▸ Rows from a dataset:

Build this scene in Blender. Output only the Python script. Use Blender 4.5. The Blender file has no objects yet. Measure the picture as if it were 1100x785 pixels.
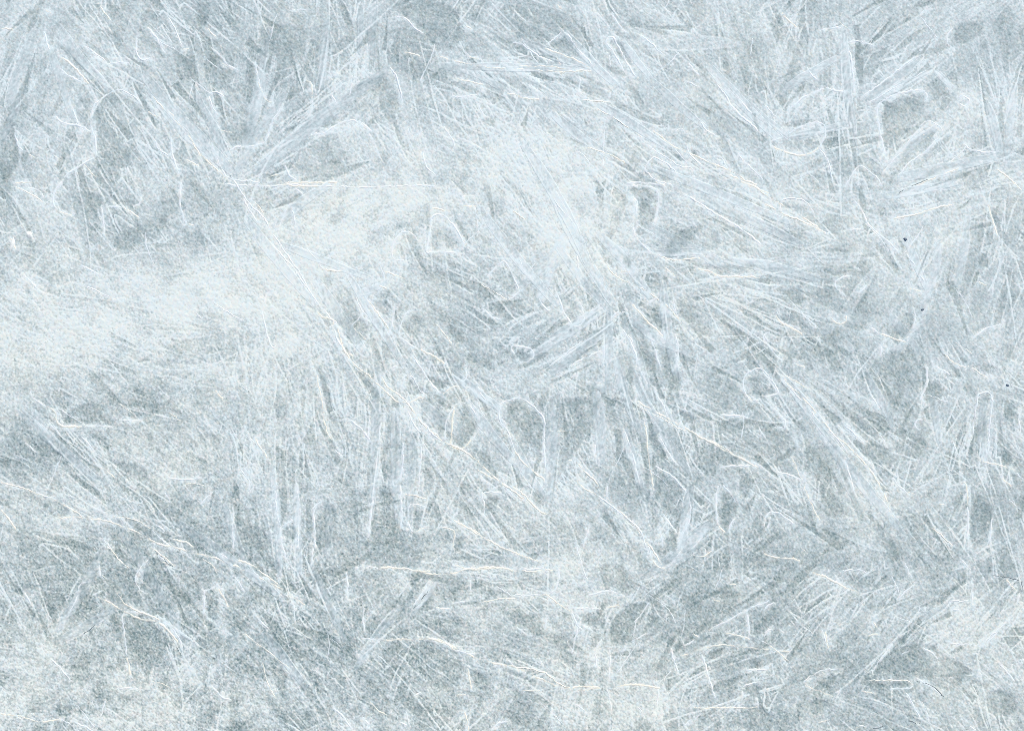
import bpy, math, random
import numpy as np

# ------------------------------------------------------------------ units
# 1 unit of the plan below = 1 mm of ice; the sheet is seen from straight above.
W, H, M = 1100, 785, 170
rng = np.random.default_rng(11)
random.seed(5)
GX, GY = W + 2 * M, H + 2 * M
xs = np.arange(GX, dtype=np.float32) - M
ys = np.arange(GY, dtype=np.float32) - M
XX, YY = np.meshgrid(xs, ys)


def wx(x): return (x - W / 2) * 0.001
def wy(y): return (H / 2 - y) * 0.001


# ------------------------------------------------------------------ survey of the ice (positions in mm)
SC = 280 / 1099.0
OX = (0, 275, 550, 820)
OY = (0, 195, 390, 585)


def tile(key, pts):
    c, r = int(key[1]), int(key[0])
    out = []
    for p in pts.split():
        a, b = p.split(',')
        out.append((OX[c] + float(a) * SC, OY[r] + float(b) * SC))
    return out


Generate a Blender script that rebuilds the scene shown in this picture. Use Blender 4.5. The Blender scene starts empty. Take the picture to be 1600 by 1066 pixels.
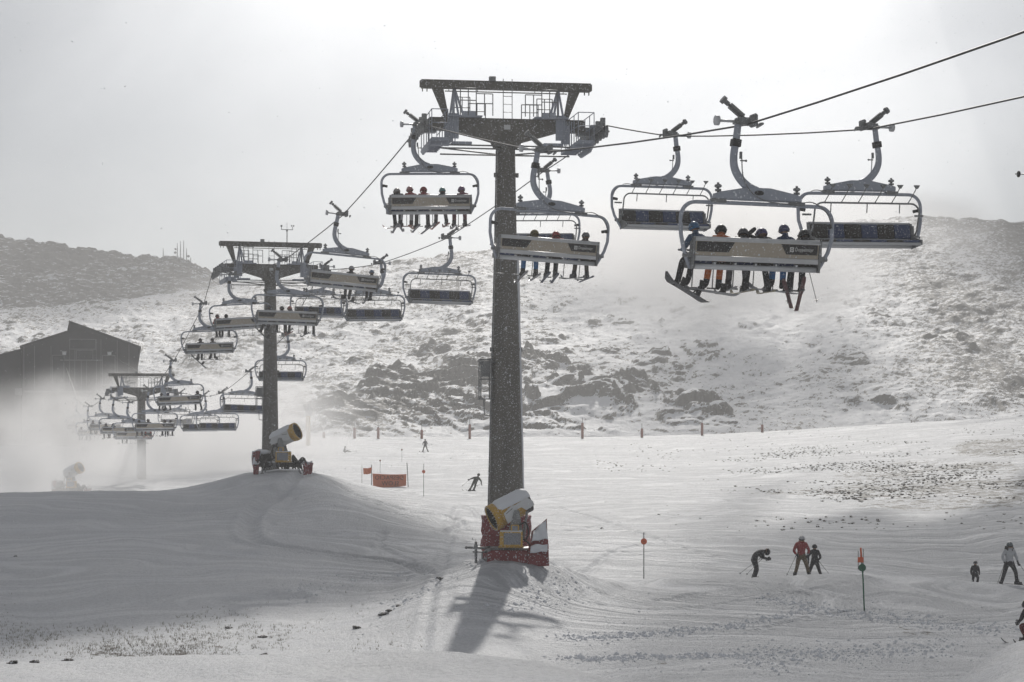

▸ Exercise objective: Say the number of lines in the listing that hold "scene", with no added words.

▸ Expected output: 2